Las caras de la monarquía

Las caras de la monarquía

El papel del monarca emérito está exponiendo a las claras la propia debilidad de la institución y sus miserias más humanas y dinásticas, siempre inmunes

Cito una cita de Kantorowicz: “El rey nunca muere, y su muerte natural no se llama muerte, como con cualquier hombre, sino sucesión”. La afirmación procede de los maravillosos equilibrios de la justicia inglesa sobre su monarquía medieval.

La teoría sostenida a manera de teología política predica que el rey tiene dos cuerpos: uno mortal, humano, sujeto a pasiones; el otro, un cuerpo político, compuesto por el rey y sus súbditos, de tal forma que constituyen una corporación que perdura en el tiempo, es inmortal. Es decir, la monarquía nunca muere porque va más allá de quién sea el rey y su cuerpo mortal. En este principio dinástico, no democrático, se basa la teoría más rancia del sistema monárquico.

Tan es así que cuando los monárquicos más recalcitrantes de la Inglaterra más integrista veían amenazado el sistema porque un rey no daba la talla, los puritanos alzados gritaban: luchamos contra el rey para salvar al rey, la monarquía.

Esto dicho, y otras cosas, digamos, más modernas, justifican la inviolabilidad del rey (en las constituciones monárquicas españolas históricas se afirma no solo la inviolabilidad de su persona sino su sacralidad). Lo es porque no se puede aceptar que un rey, mientras no se hayan separado sus cuerpos, sea un corrupto, un ladrón, un golpista o un ejerciente de otras pasiones, salvo que no se sepa. Pero para eso están los juristas de la corte y cortesanos de todo tipo, incluidos los mediáticos, para que no se sepa nada que afecte al carácter sagrado de la monarquía por encima de todo valor democrático, no solo del principio electivo (algunas monarquías son electivas) sino de otros como la igualdad de géneros, de la igualdad de todos ante la ley, la responsabilidad… El rizo de la desfachatez mediática cortesana consiste en nuestros tiempos en el salseo monárquico, que incluye desde la crónica lacrimógena familiar y chismosa a la moda, unos auténticos y vergonzoso rancios ecos de sociedad.

Juan Carlos no solo se atribuye un falso protagonismo en la restauración democrática (débil pero obligada por actores exteriores), sino que reconoce que su corona es fruto de la dictadura que le precedió y lo designó sin otra legitimidad que el dedo de un dictador y tirano

Para circunstancias extremas se inventó la abdicación, es decir, a la espera de la muerte del cuerpo mortal, se muere políticamente de manera parcial, garantizando, eso sí, la continuidad vía sucesión. De ahí la importancia de las familias reales. Ancladas en el principio seminal de la sucesión, la familia real es la overa del sistema; ahí reside siempre la sucesión, la figura del príncipe o princesa heredera, garantía de continuidad. Eso solo falla en casos de cambio de régimen o de dinastía.

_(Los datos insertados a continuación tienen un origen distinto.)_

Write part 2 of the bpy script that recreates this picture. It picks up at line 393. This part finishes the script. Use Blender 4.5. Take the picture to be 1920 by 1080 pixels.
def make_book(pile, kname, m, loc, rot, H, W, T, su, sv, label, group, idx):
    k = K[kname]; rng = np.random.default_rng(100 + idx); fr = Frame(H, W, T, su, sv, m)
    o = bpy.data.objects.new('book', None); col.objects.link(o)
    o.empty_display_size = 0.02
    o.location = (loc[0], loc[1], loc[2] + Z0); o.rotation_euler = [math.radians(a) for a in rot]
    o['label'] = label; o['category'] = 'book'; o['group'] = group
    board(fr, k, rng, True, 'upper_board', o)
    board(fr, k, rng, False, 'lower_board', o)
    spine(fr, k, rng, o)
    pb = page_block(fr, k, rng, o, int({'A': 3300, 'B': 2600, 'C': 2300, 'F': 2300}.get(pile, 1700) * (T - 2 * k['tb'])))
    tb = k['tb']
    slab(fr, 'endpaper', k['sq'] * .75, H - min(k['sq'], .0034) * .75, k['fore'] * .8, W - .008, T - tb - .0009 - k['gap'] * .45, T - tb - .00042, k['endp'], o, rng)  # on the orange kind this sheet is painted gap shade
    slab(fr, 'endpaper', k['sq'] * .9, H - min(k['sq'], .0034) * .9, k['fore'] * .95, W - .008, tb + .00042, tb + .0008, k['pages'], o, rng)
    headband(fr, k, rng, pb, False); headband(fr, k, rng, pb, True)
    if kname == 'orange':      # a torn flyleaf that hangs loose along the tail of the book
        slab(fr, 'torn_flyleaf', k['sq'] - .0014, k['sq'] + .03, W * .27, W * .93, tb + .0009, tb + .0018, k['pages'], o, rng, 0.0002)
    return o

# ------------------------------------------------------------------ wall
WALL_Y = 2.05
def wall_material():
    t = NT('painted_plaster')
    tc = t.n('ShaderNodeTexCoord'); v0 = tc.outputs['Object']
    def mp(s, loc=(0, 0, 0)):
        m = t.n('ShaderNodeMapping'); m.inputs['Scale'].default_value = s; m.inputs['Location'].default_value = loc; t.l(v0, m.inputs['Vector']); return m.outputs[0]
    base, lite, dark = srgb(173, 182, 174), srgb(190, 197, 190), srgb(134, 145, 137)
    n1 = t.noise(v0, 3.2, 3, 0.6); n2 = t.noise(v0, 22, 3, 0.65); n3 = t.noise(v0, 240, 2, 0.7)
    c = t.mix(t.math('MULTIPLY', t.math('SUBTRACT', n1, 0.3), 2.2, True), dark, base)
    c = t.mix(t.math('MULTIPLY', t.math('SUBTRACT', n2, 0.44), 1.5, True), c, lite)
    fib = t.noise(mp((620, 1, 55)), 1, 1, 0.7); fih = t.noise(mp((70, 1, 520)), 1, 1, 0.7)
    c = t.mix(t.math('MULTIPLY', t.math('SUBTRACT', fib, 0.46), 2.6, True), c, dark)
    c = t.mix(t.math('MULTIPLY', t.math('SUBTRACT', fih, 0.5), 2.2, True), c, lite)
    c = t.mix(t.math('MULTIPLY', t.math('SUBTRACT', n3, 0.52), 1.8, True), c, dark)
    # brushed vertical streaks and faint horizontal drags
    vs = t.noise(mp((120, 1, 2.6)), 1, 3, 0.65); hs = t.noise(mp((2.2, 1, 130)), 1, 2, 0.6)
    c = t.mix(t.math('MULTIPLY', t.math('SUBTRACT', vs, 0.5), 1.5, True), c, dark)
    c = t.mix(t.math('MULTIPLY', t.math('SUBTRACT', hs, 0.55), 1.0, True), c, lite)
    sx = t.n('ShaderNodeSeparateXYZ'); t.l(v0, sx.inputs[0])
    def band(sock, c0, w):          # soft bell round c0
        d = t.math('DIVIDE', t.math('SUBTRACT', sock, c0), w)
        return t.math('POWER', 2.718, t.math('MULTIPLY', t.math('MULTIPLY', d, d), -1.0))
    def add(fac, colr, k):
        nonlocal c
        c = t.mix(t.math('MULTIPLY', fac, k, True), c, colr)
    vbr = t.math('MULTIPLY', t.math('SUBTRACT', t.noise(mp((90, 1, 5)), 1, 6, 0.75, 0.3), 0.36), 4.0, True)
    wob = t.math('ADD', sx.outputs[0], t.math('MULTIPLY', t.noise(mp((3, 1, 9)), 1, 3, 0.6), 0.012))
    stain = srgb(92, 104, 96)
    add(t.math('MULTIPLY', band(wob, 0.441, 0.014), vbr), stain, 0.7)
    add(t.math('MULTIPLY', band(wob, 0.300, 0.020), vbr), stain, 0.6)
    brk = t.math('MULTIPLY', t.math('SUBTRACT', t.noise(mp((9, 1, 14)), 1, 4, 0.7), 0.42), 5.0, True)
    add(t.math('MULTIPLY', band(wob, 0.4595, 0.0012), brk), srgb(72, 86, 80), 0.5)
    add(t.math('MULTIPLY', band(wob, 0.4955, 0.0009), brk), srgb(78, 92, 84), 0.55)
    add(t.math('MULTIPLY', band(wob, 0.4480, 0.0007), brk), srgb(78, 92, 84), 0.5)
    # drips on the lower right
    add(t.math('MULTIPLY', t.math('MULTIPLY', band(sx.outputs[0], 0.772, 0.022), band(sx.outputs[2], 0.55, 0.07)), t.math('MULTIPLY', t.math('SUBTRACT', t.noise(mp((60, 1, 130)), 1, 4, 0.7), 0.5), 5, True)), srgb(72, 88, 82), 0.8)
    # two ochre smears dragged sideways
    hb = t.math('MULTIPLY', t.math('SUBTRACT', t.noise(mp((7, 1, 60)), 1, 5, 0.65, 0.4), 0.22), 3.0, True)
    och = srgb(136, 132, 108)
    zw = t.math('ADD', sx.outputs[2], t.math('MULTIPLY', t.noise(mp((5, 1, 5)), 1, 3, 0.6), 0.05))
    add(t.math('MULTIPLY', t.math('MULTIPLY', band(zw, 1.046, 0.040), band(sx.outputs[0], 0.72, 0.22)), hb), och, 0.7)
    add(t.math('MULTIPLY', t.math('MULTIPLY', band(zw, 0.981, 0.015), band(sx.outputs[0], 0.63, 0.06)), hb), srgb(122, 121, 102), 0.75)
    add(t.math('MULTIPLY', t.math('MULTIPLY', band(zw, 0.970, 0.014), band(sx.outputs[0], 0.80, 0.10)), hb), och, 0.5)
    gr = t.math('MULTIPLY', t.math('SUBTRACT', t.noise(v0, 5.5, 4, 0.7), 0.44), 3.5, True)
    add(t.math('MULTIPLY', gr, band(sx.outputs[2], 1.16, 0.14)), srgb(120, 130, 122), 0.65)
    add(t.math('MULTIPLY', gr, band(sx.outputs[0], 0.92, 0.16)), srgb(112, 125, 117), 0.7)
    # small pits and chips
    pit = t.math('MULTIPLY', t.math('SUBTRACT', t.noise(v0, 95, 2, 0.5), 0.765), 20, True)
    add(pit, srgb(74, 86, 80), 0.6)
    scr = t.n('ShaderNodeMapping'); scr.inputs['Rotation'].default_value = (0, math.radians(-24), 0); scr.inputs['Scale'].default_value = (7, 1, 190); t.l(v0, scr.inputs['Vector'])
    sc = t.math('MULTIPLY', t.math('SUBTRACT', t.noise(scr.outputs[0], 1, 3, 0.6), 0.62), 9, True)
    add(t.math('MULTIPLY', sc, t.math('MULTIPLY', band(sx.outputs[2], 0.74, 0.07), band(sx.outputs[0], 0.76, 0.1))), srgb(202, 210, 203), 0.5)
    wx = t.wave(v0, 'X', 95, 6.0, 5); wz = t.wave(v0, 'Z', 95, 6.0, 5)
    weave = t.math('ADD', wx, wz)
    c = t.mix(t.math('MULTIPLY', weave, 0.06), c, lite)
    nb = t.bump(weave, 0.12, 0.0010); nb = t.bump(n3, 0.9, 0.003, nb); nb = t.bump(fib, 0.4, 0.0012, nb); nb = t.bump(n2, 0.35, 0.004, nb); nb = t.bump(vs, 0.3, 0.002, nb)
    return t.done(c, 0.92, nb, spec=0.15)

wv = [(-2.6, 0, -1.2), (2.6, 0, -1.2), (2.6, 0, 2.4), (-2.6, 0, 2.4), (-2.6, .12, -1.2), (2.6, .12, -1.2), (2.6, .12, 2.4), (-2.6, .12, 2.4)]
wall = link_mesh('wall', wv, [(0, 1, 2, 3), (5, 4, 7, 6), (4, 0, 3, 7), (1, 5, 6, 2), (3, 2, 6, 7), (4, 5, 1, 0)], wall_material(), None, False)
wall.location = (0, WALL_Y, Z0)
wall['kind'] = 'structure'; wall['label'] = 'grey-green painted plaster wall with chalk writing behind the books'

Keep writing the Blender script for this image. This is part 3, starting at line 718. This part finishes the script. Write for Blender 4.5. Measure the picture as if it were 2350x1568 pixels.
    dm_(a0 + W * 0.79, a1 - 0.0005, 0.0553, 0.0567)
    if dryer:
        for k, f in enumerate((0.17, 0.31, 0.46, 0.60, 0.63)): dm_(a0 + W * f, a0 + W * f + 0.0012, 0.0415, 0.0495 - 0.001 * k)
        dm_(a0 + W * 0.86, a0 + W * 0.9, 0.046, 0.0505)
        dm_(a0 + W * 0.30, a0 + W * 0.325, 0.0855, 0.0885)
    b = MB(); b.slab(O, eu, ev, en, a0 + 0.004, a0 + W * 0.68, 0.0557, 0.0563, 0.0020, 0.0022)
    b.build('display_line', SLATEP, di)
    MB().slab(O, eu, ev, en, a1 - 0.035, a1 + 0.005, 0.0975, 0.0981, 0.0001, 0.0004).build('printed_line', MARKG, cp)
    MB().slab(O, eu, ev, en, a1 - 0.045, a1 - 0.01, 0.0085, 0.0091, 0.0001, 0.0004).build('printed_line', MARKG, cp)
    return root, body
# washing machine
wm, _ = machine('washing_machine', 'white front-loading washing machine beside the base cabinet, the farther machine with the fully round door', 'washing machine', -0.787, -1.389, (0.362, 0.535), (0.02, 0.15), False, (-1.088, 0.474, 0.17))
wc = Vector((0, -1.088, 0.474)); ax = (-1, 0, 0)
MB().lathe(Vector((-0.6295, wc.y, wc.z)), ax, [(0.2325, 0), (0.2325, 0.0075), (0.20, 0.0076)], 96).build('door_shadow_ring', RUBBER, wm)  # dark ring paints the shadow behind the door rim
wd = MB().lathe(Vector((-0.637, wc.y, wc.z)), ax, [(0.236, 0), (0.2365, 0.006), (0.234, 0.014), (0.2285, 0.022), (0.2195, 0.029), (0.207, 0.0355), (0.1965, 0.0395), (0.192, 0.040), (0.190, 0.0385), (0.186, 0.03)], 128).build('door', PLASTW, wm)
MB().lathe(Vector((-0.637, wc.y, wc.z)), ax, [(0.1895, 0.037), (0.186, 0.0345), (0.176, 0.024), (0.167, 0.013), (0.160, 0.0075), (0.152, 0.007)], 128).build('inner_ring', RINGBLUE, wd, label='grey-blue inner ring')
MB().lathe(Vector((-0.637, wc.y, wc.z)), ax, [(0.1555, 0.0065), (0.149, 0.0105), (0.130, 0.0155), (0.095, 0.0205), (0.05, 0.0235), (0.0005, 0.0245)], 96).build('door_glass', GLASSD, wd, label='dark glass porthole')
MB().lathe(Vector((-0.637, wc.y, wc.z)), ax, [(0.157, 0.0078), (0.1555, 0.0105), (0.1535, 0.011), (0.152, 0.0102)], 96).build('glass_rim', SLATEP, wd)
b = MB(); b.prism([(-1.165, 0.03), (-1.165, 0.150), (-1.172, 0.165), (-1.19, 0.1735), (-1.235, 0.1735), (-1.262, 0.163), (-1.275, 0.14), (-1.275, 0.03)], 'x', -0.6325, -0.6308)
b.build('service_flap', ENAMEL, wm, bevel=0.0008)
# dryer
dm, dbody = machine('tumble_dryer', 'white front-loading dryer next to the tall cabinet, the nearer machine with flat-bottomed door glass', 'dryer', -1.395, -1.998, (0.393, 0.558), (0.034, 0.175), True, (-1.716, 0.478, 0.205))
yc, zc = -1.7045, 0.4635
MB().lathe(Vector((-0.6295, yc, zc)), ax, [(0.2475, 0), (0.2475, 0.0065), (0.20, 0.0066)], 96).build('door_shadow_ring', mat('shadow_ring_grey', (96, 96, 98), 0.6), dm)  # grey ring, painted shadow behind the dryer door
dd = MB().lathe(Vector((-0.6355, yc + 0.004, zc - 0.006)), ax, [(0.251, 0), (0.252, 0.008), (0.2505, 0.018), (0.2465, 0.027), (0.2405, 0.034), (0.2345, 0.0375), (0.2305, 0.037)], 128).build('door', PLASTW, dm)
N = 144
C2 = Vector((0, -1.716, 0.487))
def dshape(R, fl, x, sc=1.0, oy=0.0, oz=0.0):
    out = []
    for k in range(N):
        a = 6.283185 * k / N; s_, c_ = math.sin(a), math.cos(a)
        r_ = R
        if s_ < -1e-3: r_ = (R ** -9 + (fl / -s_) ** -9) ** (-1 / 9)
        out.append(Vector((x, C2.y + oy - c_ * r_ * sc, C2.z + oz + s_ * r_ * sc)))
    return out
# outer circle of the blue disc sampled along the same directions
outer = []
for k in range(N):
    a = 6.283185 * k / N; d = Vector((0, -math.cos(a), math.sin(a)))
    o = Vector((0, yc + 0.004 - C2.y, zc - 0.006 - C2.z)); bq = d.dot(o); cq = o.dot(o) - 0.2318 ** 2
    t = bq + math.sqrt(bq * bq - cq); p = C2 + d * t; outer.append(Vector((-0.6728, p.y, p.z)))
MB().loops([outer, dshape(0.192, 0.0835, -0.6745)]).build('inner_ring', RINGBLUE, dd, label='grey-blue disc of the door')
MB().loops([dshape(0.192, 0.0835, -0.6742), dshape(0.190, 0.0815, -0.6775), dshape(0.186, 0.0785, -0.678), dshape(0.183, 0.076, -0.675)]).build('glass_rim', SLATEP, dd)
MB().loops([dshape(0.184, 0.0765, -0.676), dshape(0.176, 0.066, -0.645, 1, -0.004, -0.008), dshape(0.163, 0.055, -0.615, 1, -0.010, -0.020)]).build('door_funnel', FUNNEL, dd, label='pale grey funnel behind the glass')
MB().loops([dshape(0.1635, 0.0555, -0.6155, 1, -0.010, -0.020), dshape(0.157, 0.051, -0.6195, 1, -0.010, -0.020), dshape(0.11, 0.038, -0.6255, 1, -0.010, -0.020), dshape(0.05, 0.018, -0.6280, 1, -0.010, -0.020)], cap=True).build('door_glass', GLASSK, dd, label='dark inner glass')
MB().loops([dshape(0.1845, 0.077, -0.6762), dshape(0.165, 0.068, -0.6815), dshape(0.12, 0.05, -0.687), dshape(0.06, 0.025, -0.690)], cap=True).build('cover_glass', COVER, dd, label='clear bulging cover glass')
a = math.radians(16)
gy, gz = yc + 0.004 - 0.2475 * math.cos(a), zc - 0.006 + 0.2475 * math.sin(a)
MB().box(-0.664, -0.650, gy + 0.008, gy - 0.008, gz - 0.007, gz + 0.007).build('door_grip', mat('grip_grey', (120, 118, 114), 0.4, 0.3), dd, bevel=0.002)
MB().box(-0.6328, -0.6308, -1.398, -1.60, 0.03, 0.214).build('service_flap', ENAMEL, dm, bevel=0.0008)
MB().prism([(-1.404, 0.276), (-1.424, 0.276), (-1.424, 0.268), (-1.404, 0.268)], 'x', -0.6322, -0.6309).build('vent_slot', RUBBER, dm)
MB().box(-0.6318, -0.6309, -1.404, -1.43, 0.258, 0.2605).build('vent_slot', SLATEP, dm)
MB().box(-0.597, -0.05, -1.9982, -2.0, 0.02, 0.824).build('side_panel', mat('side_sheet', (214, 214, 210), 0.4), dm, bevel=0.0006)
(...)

Los casos de cambio de dinastía no son infrecuentes, aunque algunas casas han demostrado su capacidad de resistencia en casos muy difíciles, no dudando incluso en protagonizar golpes de Estado para seguir, para debilitar la democracia o para restaurarse en el poder, aunque no todos acabaron en éxito.

Pero si Kantorowicz contempló y desarrolló la teoría de los dos cuerpos del rey, nunca pensó que quizá se vería obligado a teorizar cuando hubiera más de dos (incluso más cuando se trata de pugnas sucesorias). Es el caso de la monarquía española actual (ha habido casos muy curiosos anteriores de pugnas paternofiliales en la dinastía borbónica) porque hay un rey político, pero dos reyes mortales, uno de ellos, emérito —honorífico mejor— porque él quiso y lo impuso. Esta situación, insisto, no extraña entre los borbones, está produciendo estragos en la monarquía. El papel del monarca emérito está exponiendo a las claras la propia debilidad de la institución y sus miserias más humanas y dinásticas, siempre inmunes.

Y algo aún peor, en la desesperada reacción por reclamar su papel central en su dinastía ortopédicamente restaurada, su casa —es eso, tiene razón—, está dejando patente su propia ilegitimidad de origen. En efecto, Juan Carlos no solo se atribuye un falso protagonismo en la restauración democrática (débil pero obligada por actores exteriores), sino que reconoce que su corona es fruto de la dictadura que le precedió y lo designó sin otra legitimidad que el dedo de un dictador y tirano. Su acto inaugural no fue otro que la jura de lealtad a los Principios del Movimiento, rey antes de la Constitución, y, como se puede apreciar, sin nunca exhibir una pública condena de aquel régimen brutal y antidemocrático.